*Exercise aim*.
Find the lines below that contain the string "from". Copy each one.

····················

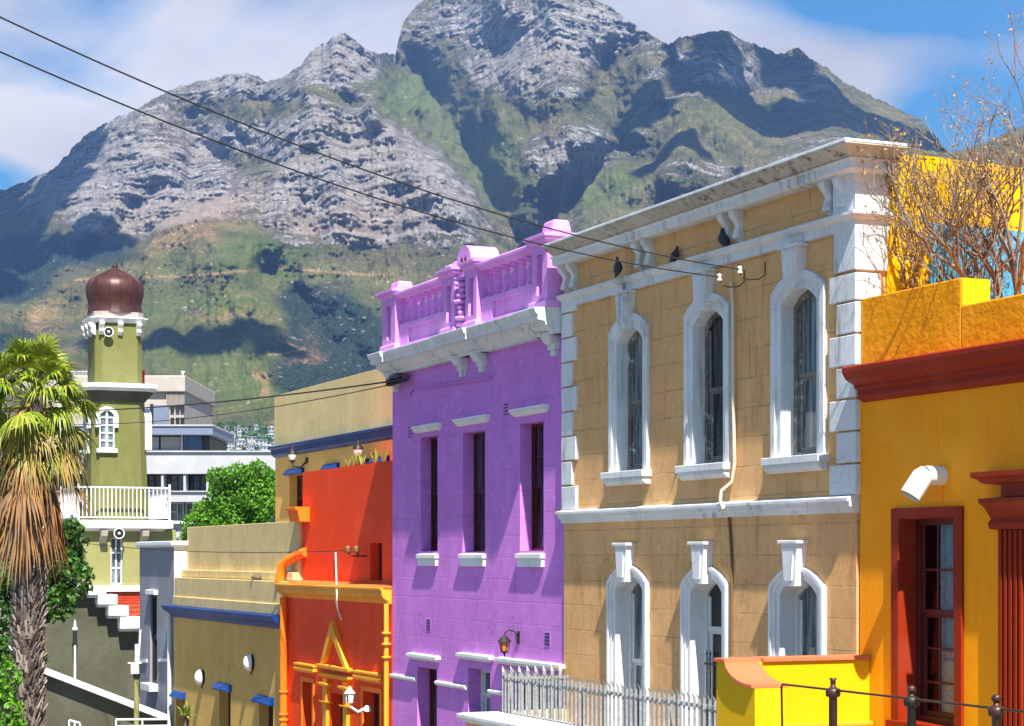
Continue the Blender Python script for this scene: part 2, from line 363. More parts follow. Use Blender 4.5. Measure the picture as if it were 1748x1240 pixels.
# ------------------------------------------------------------------ building pieces (street frame)
def arc(xa, xb, zs, rise, n=12):
    """points from (xa,zs) over the crown to (xb,zs)"""
    if rise <= 0: return [(xa, zs), (xb, zs)]
    w = (xb - xa) / 2; r = (w*w + rise*rise) / (2*rise); xc = (xa + xb) / 2; zc = zs + rise - r
    a = math.atan2(zs - zc, w)
    return [(xc - r*math.cos(a + (math.pi-2*a)*i/n), zc + r*math.sin(a + (math.pi-2*a)*i/n)) for i in range(n+1)]
def op(x0, x1, z0, z1, rise=0): return dict(x0=x0, x1=x1, z0=z0, z1=z1, rise=rise)
def wall_front(mb, x0, x1, z0, z1, ops, y=0.0, depth=.25, sgn=1):
    xs = sorted({x0, x1, *[o['x0'] for o in ops], *[o['x1'] for o in ops]}); xs = [x for x in xs if x0 <= x <= x1]
    zs = sorted({z0, z1, *[o['z0'] for o in ops], *[o['z1'] for o in ops]}); zs = [z for z in zs if z0 <= z <= z1]
    for i in range(len(xs)-1):
        for j in range(len(zs)-1):
            xm, zm = (xs[i]+xs[i+1])/2, (zs[j]+zs[j+1])/2
            if any(o['x0'] < xm < o['x1'] and o['z0'] < zm < o['z1'] for o in ops): continue
            mb.add([(xs[i],y,zs[j]),(xs[i+1],y,zs[j]),(xs[i+1],y,zs[j+1]),(xs[i],y,zs[j+1])], [(0,1,2,3)])
    for o in ops:
        a = arc(o['x0'], o['x1'], o['z1']-o['rise'], o['rise'])
        if o['rise'] > 0:
            for p, q in zip(a[:-1], a[1:]):
                mb.add([(p[0],y,p[1]),(q[0],y,q[1]),(q[0],y,o['z1']),(p[0],y,o['z1'])], [(0,1,2,3)])
        loop = [(o['x0'], o['z0'])] + a + [(o['x1'], o['z0'])]; n = len(loop)
        vs = [(x,y,z) for x,z in loop] + [(x,y+depth,z) for x,z in loop]
        mb.add(vs, [(i,(i+1)%n,n+(i+1)%n,n+i) for i in range(n)])
def house_wall(root, name, x0, x1, z0, z1, ops, mat, y=0.0, body=8.0, depth=.25, roofmat=None):
    mb = MB(); wall_front(mb, x0, x1, z0, z1, ops, y, depth)
    yb = y + body
    mb.add([(x0,y,z0),(x0,yb,z0),(x0,yb,z1),(x0,y,z1)], [(0,1,2,3)])
    mb.add([(x1,y,z0),(x1,yb,z0),(x1,yb,z1),(x1,y,z1)], [(0,1,2,3)])
    mb.add([(x0,yb,z0),(x1,yb,z0),(x1,yb,z1),(x0,yb,z1)], [(0,1,2,3)])
    if not roofmat: mb.add([(x0,y,z1),(x1,y,z1),(x1,yb,z1),(x0,yb,z1)], [(0,1,2,3)])
    w = mb.build(name, mat, root, recalc=False)
    return w
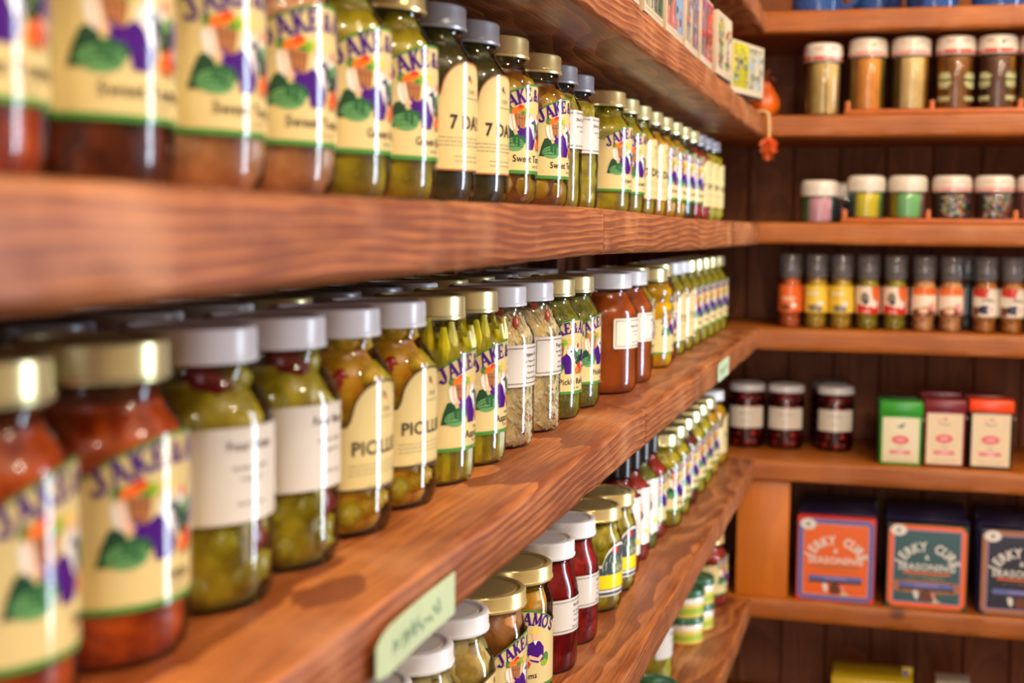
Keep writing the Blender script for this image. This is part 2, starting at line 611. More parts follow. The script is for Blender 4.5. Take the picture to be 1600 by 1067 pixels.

····················

*Response for this exercise*.
Continue the Blender Python script for this scene: part 2, from line 363. More parts follow. Use Blender 4.5. Measure the picture as if it were 1748x1240 pixels.
    """points from (xa,zs) over the crown to (xb,zs)"""